Teaching leaders product, platform and portfolio thinking
Some thoughts on using product thinking and tools within leadership development programmes
Emergent Exponential Effects
One of the most exciting aspects of the digital economy is its exponential nature, and the fact that small ideas, products and teams can potentially enjoy outsized outcomes thanks to the multiplicity of connections and network effects that can come into play.
Azeem Azhar describes this new world in his excellent book Exponential. As he points out in this Wired piece about his research, people are bad at both the maths that underpins exponential effects and also at predicting how they play out over time, due to anchoring bias and other factors. But when we create components, services and products that can evolve independently and catch a cost-reducing wave of technology commoditisation, then the results can be very powerful, if sometimes hard to predict.
What can this teach us about creating adaptive, and potentially exponential organisations?
I have spent a lot of time recently working with senior leaders in large firms on the implications of shifting from a focus on projects and processes to products, platforms and portfolio thinking. Projects and process management were key features of the old, traditional grind of management that seeks to add more lines to the Gantt chart and more ‘resources’ to the process in order to eke out marginal gains. But a shift to product thinking - applied quite broadly as a way of thinking - is about taking a more service-oriented view of our organisations and focusing on creating components with the potential to evolve and grow more freely.

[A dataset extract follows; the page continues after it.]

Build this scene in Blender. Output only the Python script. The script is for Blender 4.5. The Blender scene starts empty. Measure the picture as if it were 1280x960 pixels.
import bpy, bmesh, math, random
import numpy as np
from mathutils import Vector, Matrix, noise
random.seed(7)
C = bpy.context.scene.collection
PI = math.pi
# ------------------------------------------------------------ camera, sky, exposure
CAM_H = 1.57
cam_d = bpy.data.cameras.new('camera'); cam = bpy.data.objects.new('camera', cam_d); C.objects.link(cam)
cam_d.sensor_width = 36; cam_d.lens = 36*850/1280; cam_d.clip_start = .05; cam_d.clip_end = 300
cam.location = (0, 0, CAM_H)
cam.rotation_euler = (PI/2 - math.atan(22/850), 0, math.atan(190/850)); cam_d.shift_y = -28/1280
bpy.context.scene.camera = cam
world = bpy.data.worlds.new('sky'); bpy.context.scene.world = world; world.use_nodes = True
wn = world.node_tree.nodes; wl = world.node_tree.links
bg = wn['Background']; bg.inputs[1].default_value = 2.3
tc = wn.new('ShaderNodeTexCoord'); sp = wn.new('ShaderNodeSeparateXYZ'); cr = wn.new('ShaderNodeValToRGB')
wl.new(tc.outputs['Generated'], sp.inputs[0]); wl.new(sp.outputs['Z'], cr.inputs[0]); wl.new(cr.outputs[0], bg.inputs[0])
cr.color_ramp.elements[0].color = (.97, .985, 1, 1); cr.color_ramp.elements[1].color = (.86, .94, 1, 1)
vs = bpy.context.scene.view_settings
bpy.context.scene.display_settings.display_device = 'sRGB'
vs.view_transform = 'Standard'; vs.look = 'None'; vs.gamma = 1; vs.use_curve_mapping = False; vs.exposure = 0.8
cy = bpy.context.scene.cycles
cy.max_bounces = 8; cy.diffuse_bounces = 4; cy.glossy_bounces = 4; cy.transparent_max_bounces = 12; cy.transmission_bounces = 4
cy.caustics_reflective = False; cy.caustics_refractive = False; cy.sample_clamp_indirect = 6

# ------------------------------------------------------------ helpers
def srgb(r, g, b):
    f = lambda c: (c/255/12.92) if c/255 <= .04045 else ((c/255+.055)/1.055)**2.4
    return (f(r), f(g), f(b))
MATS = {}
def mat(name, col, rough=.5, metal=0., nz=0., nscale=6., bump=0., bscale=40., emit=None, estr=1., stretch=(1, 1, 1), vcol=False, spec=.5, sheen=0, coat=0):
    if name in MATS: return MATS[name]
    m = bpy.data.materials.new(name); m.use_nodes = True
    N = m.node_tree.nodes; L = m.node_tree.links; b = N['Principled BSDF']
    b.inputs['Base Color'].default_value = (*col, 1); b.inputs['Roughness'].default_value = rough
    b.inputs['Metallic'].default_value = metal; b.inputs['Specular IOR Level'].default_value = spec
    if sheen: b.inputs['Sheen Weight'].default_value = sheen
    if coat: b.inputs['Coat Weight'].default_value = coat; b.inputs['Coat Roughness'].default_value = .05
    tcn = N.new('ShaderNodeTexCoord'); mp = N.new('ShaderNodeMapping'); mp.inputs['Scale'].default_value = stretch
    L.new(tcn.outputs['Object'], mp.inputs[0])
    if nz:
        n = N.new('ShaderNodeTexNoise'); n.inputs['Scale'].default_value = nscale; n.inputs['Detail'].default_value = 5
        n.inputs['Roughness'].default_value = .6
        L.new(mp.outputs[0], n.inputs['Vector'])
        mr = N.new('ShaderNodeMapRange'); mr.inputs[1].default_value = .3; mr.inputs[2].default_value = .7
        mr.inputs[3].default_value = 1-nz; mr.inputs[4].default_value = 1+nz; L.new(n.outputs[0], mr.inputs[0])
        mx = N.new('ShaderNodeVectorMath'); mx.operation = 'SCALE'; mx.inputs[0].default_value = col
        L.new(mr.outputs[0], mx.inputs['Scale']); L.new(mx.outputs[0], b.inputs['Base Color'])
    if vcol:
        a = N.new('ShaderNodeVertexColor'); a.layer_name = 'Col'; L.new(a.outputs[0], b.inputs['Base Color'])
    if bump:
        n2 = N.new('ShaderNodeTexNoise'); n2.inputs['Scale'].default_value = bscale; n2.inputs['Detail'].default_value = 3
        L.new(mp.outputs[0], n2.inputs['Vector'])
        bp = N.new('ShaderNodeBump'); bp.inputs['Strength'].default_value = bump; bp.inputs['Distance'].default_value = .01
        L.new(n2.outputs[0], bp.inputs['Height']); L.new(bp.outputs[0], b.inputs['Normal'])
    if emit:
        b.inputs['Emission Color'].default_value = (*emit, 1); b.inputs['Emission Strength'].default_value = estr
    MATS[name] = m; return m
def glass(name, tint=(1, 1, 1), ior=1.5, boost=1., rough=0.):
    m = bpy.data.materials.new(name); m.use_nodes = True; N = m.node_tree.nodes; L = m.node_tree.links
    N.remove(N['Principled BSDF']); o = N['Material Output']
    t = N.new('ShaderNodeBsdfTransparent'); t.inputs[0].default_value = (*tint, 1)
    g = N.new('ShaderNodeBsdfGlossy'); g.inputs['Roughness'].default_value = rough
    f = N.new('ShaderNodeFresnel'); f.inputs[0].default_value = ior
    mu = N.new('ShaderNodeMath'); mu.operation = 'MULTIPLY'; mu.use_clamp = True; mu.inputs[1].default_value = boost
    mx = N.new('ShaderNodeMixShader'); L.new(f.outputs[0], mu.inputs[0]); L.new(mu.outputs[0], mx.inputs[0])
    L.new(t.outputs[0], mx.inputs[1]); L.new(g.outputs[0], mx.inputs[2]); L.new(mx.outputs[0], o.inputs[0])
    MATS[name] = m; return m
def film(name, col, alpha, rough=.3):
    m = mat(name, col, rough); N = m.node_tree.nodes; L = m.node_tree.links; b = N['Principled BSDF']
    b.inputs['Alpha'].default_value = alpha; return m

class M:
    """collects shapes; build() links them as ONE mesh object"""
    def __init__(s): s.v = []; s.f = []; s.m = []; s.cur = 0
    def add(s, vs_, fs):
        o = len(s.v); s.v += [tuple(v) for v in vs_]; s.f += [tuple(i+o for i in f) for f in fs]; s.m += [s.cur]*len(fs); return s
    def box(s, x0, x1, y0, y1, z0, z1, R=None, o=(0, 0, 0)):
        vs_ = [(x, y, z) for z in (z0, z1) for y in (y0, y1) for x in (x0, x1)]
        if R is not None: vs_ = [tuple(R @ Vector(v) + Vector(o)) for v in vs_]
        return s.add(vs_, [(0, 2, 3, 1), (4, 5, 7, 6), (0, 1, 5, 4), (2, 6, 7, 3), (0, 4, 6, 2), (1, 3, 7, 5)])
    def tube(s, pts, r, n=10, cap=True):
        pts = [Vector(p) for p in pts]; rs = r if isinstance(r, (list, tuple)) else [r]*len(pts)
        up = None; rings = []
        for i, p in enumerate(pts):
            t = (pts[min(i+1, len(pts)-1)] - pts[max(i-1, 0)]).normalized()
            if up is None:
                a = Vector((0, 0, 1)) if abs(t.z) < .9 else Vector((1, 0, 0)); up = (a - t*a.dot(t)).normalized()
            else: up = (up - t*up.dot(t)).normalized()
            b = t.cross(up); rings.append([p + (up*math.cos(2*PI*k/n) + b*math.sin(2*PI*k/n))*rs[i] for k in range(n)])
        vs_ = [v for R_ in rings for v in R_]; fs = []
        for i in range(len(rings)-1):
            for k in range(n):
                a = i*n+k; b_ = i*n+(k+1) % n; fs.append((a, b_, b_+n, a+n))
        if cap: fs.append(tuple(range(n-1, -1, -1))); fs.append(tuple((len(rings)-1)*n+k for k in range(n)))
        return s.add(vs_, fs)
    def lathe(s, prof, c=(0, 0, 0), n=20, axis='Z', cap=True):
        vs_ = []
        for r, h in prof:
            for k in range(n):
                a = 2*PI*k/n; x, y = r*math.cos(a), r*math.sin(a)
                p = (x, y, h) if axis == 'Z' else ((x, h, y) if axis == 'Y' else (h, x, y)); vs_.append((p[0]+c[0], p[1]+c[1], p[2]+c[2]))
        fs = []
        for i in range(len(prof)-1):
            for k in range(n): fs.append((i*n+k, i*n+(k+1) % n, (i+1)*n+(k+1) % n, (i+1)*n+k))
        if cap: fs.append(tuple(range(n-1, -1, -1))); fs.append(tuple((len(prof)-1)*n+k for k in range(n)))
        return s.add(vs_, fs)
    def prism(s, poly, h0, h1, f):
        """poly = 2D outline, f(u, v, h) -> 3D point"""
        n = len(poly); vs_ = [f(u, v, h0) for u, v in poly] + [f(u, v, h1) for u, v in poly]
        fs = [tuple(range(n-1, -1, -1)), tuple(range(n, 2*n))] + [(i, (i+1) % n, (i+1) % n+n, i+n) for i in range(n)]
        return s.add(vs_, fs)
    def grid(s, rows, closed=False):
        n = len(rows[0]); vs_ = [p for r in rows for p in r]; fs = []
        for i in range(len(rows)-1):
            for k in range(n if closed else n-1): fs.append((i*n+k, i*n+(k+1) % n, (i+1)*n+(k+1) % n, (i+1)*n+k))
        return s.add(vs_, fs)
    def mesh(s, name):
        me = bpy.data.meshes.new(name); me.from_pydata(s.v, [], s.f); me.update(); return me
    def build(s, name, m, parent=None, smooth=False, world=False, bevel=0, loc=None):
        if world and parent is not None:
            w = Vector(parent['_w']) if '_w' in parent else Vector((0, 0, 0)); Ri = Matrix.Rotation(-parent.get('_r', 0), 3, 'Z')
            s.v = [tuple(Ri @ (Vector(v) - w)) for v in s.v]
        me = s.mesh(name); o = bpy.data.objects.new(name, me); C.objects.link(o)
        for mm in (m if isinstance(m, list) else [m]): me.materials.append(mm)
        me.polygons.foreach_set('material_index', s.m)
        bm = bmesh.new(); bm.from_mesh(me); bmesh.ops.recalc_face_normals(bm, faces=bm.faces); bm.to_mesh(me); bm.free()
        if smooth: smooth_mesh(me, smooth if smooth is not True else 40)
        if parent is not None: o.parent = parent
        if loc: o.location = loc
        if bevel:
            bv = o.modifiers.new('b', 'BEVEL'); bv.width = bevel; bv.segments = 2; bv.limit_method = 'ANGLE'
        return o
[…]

Product, platform and portfolio thinking
We talk a lot about platforms as the organising principle of the modern organisation: laterally connected service platforms that integrate and connect work, in contrast to the old vertically-divided silo model, and provide the building blocks for combinatorial product and service innovation above. Instead of bet-the-farm big projects that must.not.fail, managers can think more like investors in seeding and growing new organisational services and capabilities, with more of a portfolio approach to measuring success in aggregate, even if some small ‘bets’ fail or fall by the wayside.
Simone, Emanuele and colleagues at Boundaryless extend this idea further with the Rendanheyi-influenced concept of the Multi Micro-Enterprise Contract (or Ecosystem Micro-Community) to imagine future organisations as evolutionary ecosystems of many small micro-enterprises connected by mutual obligations and a platform.
But even today, I think there is already a lot of hard work to do (and a ton of value-creation potential) in improving existing unitary enterprises by accelerating the shift from projects and processes to products, platforms and service portfolios.
This can seem quite daunting for current leaders, and might seem like a huge mountain to climb. But in fact, by gradually reviewing the work of teams and functions, assessing scope for digitisation and automation and mapping the services and capabilities that will make up an organisation’s internal service platform, leaders can achieve short-term efficiencies and improvements all the way through this transition. And, as Rita McGrath reminds us in her writing about ecosystem development, there is plenty of potential for gradual, intermediate ‘stepping stone’ strategies that can be deployed to make a transition like this manageable.
And, most certainly, this approach can open up new possibilities for various types of innovation that would benefit from greater componentisation and composability.
Deploying leaders on the Product Field
One visual thinking approach that has really impressed me in its applicability to making product thinking more accessible for non-technical leaders is the Product Field framework developed by KP Frahm, Michael Schieben and Wolfgang Wopperer-Beholz. Although intended as a visual thinking approach for product people and teams - see Michael Schieben’s blog post on this here - I find it is also understandable and clarifying as a tool for leaders to start thinking more deeply about how they can conceptualise value creation from a product point of view, and learn a new way of pursuing value creation.
In sessions I have run recently that include both generic corporate management and newly emerging product managers, I found the framework simple enough to serve as a basis for shared learning and thinking, whilst also giving the specialists enough value at the same time. And the full product that brings the framework to life is very impressive - easy to use but with real depth, hidden insights and a fractal structure that allows us to think about products at several levels of scale and abstraction.
If we are to move towards more adaptive, connected digital structures within large organisations, it is very important that we bring leaders with us on the journey from project and process management to product and platform development, but this requires a common understanding of how to see various aspects of value creation through a product lens.
Whilst some might find these concepts hard to grasp from within conventional management theory, I think we owe it to ourselves to challenge emerging and established leaders alike to engage with these ideas and what they mean in practice. So far, my experience has been pretty positive, and I live in hope that the cohorts and individuals I have been working with can avoid getting pulled back underwater by incessant meetings, emails and KPI reporting after they complete their learning programmes, and begin to put these ideas into practice to create better roadmaps for products, platforms and organisational transformation.